カルヴァン キリスト教綱要Ⅱ
アダムとイヴに関する間違った認識。この二人の名前は誰でも知っている。
多くの人、聖書を読んだことがある人でさえ、二人が蛇である悪魔に騙され、
まるで毒リンゴを食べたゆえに、神に呪われエデンの園から追放されたかのごとくに
理解している。
カルヴァンは二人の罪を、「善悪を知る知識の木」の実を食べたか、
食べなかったかという「飽食」の問題と考えてはならないと語った。
確かに神は他のどの木の実を食べても良いが、「善悪を知る知識の実の成る木」からは
決して食べてはならない、食べたら死ぬと語られた。
アダムは全てにおいて完全だったと聖書は語る。
-神の形という言葉で表されているのは、アダムが正しい知性を保ち、
感情を理性に即して整え、一切の感覚を正しく秩序によって抑制し、
自らの優越性は造り主の特別な賜物のおかげであると真実にわきまえていた時に
備わっていた完全性である-
-アダムは意志さえすれば原初の状態のままでいることができた。
彼の善悪の選択は自由であった-
-最初にアダムの魂の各部分は公正に向けて造られ、精神の健全は確立し、意志は善を選択する自由を持っていたからである-
(アウグスティヌス引用)
キリスト教綱要第15章
ここで言う完全な人間とは、創造主であり、全知全能であり、法を司る神の意志が善であることを知覚でき、
被造物である人間にはその能力がないことを理解し、感情ではなく、命と、世界にとっての利益と、
秩序の必要性を洞察できる知性と力を持った人間だ。アダムにはその能力があった。
アダムの魂の機能、知性、理性、感覚、意志は完全で、「自由意思」を持っていた。
「自由意思」とは決断する意志のことではなく、善悪を把握する能力が優れていて、
善を選択し行うこともでき、悪を嫌い避けることの出来る力を言う。
彼は空腹だったのではなく、実を食べたかったのではなく、善悪を、神の意志ではなく、
自分の意志で決めたいと選択してしまったのだ。
それまでは神の意志が善であることを知っていたが、堕落した後は、善悪を把握する能力と意志力を失った。

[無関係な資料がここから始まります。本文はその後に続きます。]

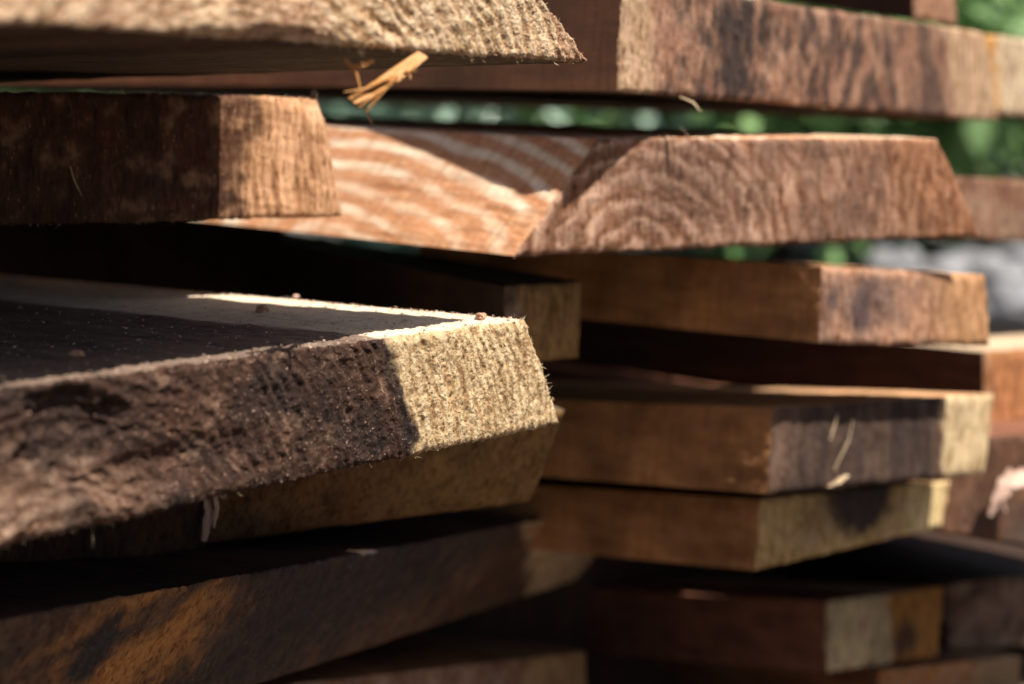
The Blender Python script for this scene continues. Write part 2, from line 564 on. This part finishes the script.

すなわち神からの命令違反により、その罰として「自由意思」を神から剥奪された。
アダムの罪の根拠は、自分が被造物であるという謙遜さを忘れ、神のようになろうとしたことだ。
「エデンの園」から追放され、初めてアダムとイブは婚姻関係を結び二人の息子を生んだ。
兄であるカインは妬みから、誠実で賢い弟、アベルを殺してしまう。
これが「自由意思」を失った人間の魂の状態だ。善悪は自分で決めるという結果、知性と精神と感覚が堕落して、
人の心に殺戮、怒り、妬み、無秩序が生まれた。
神が食べたらあなたは必ず死ぬと語った死は、肉体ではなく、魂の死だった。
社会とは人間が生きるために必要だ。だから大勢の人間が快適に暮らすために秩序が要求される。
秩序は普遍的な制度を守ることが前提とならなくてはならない。
だけど今も昔も人間は自分の物差しでしか物事を見られず、秩序よりも自分の感情が優先だ。
だから現在は特に人とのコミュニケーション能力が低下し、誰とも本音で話せなくなり、
理解し合うことが困難になった。
それは相手を配慮することができず、自分の不遇を嘆くことしかできないからだ。
たとえ社会に理想的な制度があっても、人間の能力も知力も、生まれ持った環境も同じでない。
みんなが同じ夢や「幸せの形」を持てるわけではないのだ。
善とは、理性と知性とに即した判断でなくてはならないし、悪は他者の権利を妬みと怒りで
奪ってしまうことだ。まるでアダムの子、カインがしたように。
そしてもっと怖いのは、善悪も全く考えることも出来ず、心が空っぽで、自分から何も発想せず、
周りの空気に合わせて奴隷のように生きることだ。
これは知性と精神と意志の欠落だ。子供の学力が落ちていることからも明白だ。
痴ほう状態は老いた人だけの問題ではない。
私達全世界の問題で、聖書はこれを「罪による堕落の結果」と語っている。だから学歴で解決できる問題ではなく、
人間の心の問題、魂の問題だ。たとえ困難で泥臭くても人と関わり、本音で語り、
相手のことも理解できるようにするしかない。
自分だけが正しく、全部相手が悪いと思う自分の感情を正し、自分の間違いを受け止められる、
精神的大人になるしかないのだ。
カルヴァンは言う。物事は自分の都合のいい無知な妄想ではなく、
正しい定義に基づいて思考しなくてはならないと。